On the back cover, I read that this book shows you how to create a scalable, maintainable social network that can support hundreds of thousands of users, multimedia features and stuff like that. The words scalable and maintainable seem to have triggered me: I started reading ASAP. The first chapter talks about what a social network is and proposes a new social network: Fisharoo.com, a web site for salt water aquarium fanatics, complete with blogs, forums, personal web sites, …

The book starts by building a framework containing several features such as logging, mail sending, …, all backed-up by a dependency injection framework to enable fast replacement of several components. Afterwards, each feature of the Fisharoo.com site is described in a separate chapter: what is the feature, how will we store data, what do we need to do in our application to make it work?

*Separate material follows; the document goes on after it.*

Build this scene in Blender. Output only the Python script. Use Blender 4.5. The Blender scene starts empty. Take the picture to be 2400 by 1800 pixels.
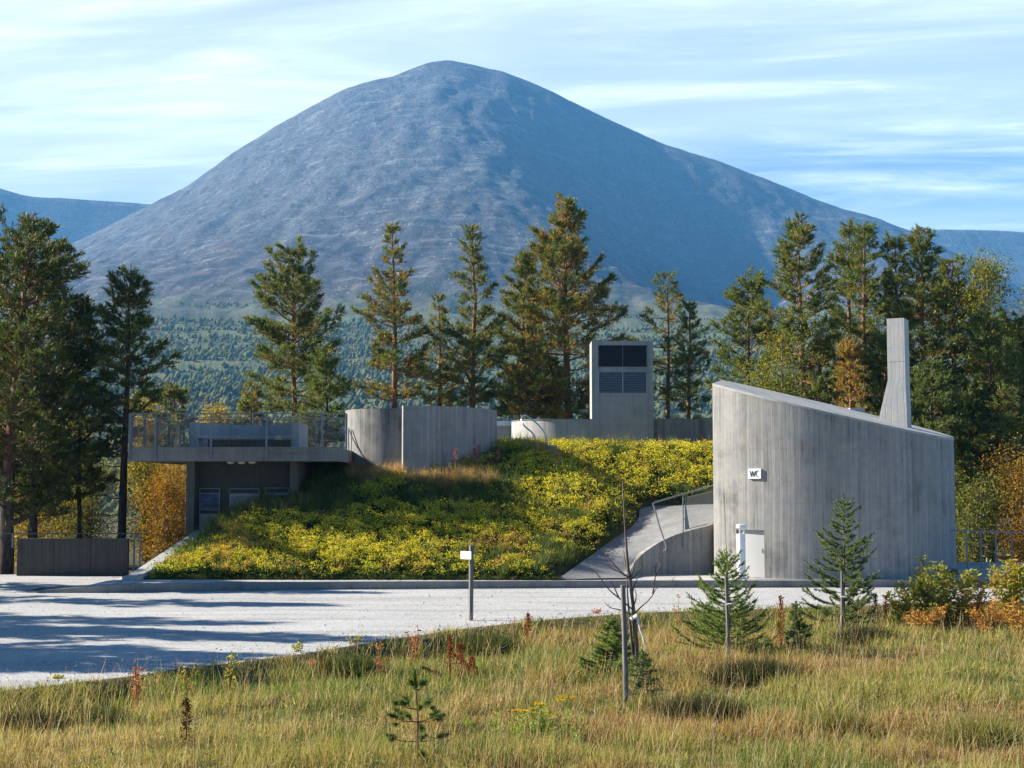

A good thing about this book is that it demonstrates several concepts in application design using a sample application that anyone who has used a site like Facebook is familiar with. The concepts demonstrated are some that any application can benefit from: Domain Driven Design, Test Driven Design (TDD), Dependency Injection, Model-View-Presenter, … Next to this, some third-party components like Lucene.NET are demonstrated. This all is very readable and understandable, really a must-read for anyone interested in these concepts!

Bottom line of the story: it has been a while since I was enthousiast about a book, and this one clearly made me enthousiast. Sure, it describes stuff about building a social network, but I think that is only a cover for what this book is really about: building good software that is easy to maintain, test and extend.